Although there are differences in criminal procedures among the states and between the states and the federal government, some crucial principles of the U.S. criminal law and practice apply equally to all state and federal investigations and prosecutions. Also, some aspects of procedure in criminal cases are required under the Constitution of the United States. The due process is one example that can be cited for illustrative purposes. These apply equally to the state and federal prosecutions. While each court system is responsible for hearing certain types of cases, neither is completely independent of the other and the systems often interact. Moreover, solving legal disputes and vindicating legal rights are key goals of both court systems.
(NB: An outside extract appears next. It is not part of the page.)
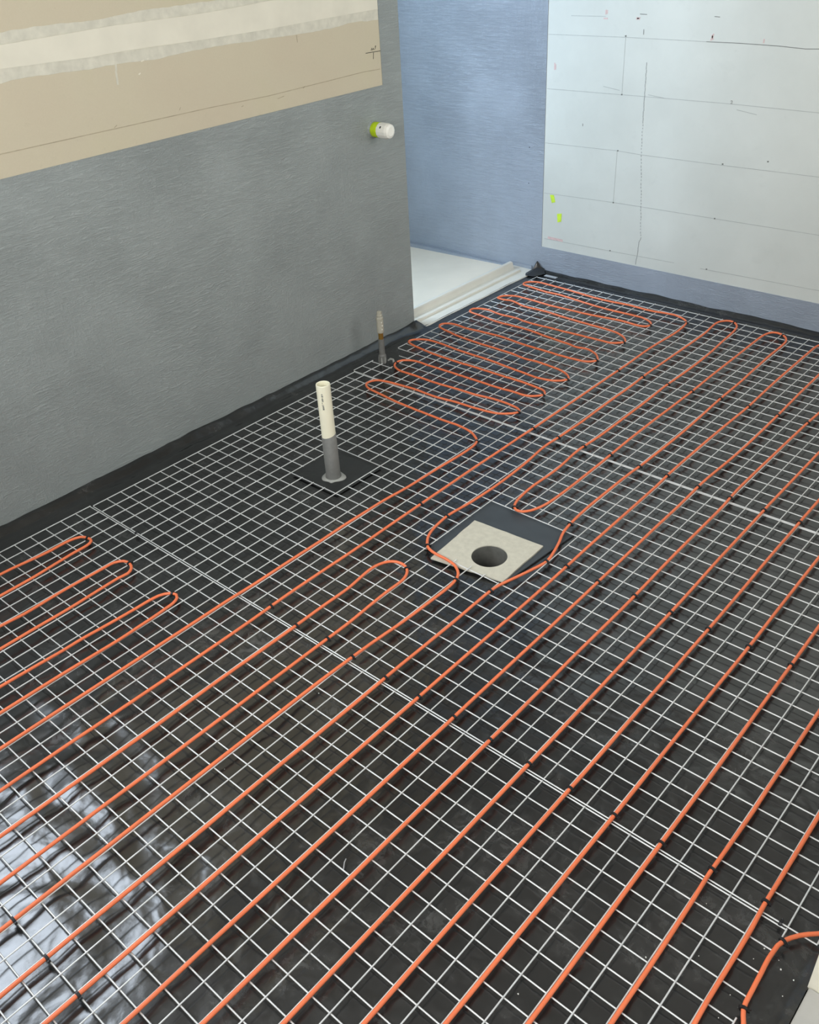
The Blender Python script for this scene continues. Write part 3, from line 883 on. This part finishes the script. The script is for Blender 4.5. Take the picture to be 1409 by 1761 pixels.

In conclusion, it is critical to appreciate the interdependence and correlation between the federal and state courts. While the approach by the federal courts is much more restricted and their decisions binding across the nation, the state courts have a bigger jurisdiction in relation to matters of determination. In addition, the latter’s decisions are binding only within the state’s boundaries and may only be used as persuasive law in other states. In overall, it has been advised that both courts apply judicial restraint and consult in order to avoid situations where the precedents differ. The current jurisprudence is to the extent that each court should be cautious to admit only cases within their domain. There is need to avoid instances where the roles of one court are usurped by the other. This could be fatal for the rule of law and should only be left for the political players who continue to agitate for supremacy between the state and federal governments. Ultimately, the courts suffice for the dispensation of justice and administration of equity before the law.